** Start of PROVIDED DATA **

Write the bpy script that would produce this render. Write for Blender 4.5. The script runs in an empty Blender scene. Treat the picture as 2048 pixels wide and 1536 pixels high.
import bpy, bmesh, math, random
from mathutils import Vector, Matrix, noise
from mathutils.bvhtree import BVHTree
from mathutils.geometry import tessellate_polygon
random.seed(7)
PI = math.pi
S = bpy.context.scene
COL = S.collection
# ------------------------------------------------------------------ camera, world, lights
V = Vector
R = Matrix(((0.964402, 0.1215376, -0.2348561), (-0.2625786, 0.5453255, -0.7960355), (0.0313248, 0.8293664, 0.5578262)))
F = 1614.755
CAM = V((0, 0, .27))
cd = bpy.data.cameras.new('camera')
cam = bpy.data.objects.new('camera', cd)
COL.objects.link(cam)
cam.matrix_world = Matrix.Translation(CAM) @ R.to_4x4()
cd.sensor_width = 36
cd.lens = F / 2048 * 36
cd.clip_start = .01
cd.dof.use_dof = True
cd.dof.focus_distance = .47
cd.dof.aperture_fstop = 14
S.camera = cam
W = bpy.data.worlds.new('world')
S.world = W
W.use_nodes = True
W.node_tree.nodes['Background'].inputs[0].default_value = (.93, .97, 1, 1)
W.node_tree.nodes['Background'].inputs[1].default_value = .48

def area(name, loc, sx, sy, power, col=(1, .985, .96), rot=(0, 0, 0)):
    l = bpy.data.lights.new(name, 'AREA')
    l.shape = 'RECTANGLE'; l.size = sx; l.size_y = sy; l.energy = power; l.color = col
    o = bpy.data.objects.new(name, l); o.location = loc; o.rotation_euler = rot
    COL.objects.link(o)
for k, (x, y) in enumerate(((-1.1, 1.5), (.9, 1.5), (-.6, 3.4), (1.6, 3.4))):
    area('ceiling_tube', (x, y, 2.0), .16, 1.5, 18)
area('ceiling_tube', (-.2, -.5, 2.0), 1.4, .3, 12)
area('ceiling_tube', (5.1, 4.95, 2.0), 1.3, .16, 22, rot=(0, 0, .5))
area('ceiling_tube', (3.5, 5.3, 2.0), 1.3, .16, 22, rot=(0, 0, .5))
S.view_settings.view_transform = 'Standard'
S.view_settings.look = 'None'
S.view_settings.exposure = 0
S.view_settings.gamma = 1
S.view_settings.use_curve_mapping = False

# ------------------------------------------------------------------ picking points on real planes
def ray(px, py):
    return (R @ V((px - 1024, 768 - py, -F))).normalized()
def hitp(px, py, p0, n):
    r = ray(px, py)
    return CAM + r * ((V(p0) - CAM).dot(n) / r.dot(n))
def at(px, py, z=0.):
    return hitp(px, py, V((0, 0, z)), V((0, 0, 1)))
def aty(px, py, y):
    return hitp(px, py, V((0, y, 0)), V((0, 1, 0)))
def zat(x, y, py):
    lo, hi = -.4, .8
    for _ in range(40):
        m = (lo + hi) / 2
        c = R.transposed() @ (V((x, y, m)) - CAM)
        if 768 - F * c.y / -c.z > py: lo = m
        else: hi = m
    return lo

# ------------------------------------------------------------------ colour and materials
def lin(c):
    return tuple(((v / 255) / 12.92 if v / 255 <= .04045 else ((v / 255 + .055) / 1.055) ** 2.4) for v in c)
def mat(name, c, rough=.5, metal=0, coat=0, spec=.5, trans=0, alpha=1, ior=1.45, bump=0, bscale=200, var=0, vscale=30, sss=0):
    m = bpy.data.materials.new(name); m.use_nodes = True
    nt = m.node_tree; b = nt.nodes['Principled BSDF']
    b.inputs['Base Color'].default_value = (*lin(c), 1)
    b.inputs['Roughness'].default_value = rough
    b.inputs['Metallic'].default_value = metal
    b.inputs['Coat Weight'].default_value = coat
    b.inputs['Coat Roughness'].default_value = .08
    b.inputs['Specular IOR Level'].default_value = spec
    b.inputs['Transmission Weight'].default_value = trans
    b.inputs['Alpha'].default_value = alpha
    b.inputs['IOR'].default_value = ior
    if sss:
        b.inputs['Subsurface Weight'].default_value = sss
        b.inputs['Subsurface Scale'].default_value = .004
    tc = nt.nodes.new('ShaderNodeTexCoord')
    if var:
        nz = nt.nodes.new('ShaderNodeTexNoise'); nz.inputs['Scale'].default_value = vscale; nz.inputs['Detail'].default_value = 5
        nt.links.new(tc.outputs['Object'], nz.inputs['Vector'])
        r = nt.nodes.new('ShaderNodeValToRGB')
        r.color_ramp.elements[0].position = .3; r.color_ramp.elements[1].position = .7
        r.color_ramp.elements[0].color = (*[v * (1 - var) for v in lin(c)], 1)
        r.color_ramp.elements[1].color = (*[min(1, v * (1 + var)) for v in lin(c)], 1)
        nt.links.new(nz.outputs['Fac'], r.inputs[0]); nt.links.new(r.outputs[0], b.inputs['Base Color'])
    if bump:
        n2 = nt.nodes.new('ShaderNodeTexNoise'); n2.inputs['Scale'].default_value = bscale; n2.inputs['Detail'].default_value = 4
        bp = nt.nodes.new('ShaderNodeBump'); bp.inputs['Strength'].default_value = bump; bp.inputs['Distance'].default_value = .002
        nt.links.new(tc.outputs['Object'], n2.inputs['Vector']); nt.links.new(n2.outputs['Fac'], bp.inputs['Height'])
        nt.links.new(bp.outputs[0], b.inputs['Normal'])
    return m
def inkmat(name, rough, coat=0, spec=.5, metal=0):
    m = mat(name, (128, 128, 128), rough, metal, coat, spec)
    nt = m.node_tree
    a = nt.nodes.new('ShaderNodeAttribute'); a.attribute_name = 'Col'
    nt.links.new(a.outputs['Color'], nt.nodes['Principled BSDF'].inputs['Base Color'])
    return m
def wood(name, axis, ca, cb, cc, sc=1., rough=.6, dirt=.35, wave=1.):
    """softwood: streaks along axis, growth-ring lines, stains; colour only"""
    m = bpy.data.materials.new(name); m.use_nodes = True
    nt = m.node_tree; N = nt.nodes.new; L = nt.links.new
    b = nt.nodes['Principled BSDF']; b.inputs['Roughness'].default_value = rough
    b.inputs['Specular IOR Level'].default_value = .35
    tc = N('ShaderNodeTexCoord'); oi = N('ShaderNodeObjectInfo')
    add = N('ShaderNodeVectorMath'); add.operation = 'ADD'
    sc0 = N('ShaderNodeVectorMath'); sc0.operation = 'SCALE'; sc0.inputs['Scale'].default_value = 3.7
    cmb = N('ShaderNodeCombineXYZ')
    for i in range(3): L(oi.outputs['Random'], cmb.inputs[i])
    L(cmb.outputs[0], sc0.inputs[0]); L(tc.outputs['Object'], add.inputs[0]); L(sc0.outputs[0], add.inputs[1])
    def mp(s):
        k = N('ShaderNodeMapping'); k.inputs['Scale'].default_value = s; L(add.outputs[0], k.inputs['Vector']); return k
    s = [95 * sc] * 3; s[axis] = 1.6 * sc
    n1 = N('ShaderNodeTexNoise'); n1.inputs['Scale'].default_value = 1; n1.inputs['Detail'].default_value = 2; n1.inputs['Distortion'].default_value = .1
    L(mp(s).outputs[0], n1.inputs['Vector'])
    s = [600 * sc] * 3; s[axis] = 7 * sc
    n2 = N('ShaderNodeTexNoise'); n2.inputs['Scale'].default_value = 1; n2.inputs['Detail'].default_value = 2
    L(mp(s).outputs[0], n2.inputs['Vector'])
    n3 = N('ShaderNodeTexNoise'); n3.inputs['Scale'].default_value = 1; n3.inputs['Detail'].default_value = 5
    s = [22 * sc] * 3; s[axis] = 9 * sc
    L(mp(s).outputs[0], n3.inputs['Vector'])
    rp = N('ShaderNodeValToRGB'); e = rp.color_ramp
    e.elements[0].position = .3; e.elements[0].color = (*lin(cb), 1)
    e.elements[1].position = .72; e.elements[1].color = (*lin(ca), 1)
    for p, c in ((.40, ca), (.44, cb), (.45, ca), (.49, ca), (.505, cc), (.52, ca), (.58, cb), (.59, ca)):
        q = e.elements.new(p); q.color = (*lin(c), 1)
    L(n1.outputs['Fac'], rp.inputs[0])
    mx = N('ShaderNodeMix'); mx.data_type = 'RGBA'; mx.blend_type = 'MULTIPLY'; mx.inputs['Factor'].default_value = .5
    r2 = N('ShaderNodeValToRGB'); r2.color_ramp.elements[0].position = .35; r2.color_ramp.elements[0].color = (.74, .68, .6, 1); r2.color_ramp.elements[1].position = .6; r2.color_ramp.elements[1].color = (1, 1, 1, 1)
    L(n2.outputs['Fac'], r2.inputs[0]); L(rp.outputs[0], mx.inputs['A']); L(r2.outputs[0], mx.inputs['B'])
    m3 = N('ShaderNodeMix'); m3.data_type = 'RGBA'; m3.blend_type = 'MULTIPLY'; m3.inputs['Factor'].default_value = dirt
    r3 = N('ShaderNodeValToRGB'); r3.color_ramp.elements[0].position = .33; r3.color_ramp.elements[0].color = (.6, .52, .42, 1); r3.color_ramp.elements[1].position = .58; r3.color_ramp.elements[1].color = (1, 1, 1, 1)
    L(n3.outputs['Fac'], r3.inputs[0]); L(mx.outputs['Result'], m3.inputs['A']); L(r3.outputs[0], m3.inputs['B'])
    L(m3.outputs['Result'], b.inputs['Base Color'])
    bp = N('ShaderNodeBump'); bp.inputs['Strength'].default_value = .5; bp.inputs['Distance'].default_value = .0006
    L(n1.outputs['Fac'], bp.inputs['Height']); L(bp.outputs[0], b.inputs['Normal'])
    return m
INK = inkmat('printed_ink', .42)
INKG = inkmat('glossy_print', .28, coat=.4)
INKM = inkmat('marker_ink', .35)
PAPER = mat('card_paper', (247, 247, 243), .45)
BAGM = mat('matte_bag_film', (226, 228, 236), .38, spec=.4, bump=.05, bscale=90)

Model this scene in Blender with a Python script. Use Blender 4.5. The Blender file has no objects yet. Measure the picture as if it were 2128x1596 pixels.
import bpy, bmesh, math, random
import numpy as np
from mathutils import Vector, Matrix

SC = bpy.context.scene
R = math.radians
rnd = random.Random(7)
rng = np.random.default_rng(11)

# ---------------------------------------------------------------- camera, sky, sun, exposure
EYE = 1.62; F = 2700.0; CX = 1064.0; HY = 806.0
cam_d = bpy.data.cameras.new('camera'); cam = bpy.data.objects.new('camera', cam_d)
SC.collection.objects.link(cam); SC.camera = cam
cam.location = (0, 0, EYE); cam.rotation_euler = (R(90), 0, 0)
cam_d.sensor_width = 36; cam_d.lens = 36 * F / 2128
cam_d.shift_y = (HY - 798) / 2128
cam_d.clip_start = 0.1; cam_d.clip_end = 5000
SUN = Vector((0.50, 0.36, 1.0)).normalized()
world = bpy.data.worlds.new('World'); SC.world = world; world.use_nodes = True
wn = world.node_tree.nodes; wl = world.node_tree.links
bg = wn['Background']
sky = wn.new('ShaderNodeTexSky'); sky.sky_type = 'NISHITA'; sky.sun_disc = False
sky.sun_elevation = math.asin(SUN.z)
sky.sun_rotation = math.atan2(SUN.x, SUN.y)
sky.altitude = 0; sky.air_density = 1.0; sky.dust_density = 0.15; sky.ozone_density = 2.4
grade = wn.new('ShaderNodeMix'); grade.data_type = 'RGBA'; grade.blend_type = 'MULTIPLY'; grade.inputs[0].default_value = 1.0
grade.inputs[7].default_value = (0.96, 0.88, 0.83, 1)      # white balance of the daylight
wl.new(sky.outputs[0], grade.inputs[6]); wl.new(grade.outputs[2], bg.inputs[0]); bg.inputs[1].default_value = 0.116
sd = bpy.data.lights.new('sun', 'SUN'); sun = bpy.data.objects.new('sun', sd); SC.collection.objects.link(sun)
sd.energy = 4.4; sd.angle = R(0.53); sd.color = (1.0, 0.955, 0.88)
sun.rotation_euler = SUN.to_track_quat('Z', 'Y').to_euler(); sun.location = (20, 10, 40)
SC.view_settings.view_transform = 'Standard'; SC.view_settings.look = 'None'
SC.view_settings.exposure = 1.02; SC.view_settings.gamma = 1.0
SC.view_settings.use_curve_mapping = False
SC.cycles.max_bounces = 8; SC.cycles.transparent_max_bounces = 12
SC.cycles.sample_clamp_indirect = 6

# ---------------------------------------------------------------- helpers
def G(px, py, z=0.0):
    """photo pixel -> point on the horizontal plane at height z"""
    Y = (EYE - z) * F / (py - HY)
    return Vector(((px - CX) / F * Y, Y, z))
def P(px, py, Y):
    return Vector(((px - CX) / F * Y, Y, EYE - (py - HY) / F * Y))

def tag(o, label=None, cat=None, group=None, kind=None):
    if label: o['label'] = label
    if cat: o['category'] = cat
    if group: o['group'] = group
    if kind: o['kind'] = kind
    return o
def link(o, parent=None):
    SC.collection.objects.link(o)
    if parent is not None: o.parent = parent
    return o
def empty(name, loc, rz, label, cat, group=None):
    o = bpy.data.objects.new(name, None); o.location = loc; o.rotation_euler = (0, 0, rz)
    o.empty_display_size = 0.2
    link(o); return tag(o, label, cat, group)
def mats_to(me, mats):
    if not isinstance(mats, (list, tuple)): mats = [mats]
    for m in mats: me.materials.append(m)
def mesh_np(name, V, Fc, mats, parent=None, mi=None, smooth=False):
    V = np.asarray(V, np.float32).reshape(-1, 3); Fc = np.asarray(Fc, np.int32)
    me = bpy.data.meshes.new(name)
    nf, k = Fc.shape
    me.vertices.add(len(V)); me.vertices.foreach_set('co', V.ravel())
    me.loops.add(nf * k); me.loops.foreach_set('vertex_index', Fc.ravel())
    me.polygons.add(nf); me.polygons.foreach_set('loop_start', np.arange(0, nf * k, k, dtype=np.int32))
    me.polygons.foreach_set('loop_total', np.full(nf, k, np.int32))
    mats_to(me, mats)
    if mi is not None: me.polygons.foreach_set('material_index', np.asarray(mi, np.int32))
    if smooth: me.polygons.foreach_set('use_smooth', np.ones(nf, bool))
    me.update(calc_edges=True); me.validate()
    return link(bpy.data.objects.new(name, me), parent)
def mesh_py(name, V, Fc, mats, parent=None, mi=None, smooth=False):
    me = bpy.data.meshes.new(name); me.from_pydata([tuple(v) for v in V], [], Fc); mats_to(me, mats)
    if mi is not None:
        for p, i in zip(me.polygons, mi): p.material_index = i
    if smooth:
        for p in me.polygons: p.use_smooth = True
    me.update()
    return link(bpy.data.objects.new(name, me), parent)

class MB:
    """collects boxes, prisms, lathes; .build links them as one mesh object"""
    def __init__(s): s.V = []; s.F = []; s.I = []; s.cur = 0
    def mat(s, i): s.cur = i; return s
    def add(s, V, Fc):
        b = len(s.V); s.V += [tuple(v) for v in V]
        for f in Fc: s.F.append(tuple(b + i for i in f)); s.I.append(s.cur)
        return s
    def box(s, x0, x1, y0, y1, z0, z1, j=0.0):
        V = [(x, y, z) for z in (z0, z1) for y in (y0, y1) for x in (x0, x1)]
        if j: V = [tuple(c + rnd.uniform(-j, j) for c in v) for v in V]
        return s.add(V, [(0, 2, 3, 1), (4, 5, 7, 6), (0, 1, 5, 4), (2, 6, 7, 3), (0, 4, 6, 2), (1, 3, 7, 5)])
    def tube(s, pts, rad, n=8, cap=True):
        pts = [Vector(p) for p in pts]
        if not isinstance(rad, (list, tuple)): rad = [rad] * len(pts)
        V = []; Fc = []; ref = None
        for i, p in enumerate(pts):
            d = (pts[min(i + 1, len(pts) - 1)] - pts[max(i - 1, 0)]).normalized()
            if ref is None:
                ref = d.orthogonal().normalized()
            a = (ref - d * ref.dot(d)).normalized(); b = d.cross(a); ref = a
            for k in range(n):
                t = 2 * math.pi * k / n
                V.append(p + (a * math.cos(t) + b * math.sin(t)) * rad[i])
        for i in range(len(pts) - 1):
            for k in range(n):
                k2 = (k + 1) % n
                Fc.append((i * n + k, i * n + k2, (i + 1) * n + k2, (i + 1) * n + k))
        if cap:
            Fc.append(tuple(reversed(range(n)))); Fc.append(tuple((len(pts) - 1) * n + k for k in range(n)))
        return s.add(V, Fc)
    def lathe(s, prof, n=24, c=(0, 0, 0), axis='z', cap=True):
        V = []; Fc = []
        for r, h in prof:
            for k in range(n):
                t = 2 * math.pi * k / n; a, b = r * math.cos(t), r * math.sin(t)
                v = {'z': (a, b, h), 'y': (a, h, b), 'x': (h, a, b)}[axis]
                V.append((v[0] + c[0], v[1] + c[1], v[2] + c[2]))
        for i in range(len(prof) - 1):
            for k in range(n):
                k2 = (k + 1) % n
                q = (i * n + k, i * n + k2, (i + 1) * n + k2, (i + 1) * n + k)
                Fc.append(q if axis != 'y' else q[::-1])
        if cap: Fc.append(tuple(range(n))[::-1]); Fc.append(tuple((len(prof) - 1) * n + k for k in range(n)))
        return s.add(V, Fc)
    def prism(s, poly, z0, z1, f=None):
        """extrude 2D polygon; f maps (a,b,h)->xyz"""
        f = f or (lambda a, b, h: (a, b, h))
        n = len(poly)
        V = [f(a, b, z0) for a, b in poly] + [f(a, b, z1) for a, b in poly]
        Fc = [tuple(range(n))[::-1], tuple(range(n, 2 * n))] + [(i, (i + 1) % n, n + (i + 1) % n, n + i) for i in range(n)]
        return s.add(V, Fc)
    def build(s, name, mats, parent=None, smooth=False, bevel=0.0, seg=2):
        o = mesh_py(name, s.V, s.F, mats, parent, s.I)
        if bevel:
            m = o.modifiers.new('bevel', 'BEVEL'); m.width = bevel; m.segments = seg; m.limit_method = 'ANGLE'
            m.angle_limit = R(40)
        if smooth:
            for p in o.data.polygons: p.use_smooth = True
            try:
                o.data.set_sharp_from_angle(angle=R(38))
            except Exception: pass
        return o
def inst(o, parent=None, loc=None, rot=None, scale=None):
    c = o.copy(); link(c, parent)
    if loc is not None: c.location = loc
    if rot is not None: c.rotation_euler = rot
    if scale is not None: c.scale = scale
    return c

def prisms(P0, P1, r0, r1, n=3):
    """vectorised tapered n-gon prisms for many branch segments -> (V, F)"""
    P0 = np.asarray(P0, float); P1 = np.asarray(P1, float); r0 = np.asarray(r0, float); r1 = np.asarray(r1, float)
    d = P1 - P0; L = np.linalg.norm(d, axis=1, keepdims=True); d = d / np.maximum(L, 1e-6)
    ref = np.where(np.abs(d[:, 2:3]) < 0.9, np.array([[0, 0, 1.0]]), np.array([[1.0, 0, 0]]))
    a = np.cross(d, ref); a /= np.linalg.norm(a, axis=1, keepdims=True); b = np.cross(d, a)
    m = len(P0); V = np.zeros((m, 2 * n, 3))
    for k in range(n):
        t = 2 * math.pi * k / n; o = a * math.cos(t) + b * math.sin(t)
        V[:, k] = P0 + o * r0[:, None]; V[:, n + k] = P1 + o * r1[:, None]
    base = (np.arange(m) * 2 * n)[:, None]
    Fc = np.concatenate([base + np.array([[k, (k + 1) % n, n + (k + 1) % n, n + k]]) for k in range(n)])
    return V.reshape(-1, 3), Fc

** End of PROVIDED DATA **

• _WHAT TO DO_: Copy all lines from the data that hold the word "pixels".

• _TASK SOLUTION_:
Write the bpy script that would produce this render. Write for Blender 4.5. The script runs in an empty Blender scene. Treat the picture as 2048 pixels wide and 1536 pixels high.
Model this scene in Blender with a Python script. Use Blender 4.5. The Blender file has no objects yet. Measure the picture as if it were 2128x1596 pixels.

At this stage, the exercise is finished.